To talk about jazz is to talk about race and race relations in America. Jazz initially arose out of the pain of America’s original sin of slavery. Inspite of its’ emergence from such conditions, it proved to be convergent. Even as the KKK was on the rise and lynchings were commonplace, blacks and whites would find themselves in the same rooms because of jazz.

There was a problem, the big band jazz being performed by African-American’s was more about how jazz could be more classical than European classical music. In short, jazz emerged a second time in 1959 (more on this in later postings), breaking away from the constraints of classical methods, into the art of a skilled set of musicians so in tune with each other that they can play the same song night after night while never sounding the same. Jazz became all about the moment when musical standards, the audience and musicians converge into something that has never existed before. And even today, one can go to a jazz club and experience this emergence and convergence of sounds, styles, and people.

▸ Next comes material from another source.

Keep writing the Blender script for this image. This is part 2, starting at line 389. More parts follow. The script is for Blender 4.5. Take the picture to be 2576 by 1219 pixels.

Jazz theology is richly soaked with race as well. It understands that classical theology is good and needed but also recognizes that when one takes a theology textbook off the shelf it almost always has a European bent. Once a jazz theologian has conformed to classical theology, the yearning to improvise becomes unbearable and an emergence takes place…the result is not a rejection of the old but a convergence of moments–What I’m calling Theomoments.

What about your theology? From whom does it come? Why is race not discussed along with our theology? Have you ever noticed that the people who tell you about God all look the same? Are you ready for an emergence? For a convergence?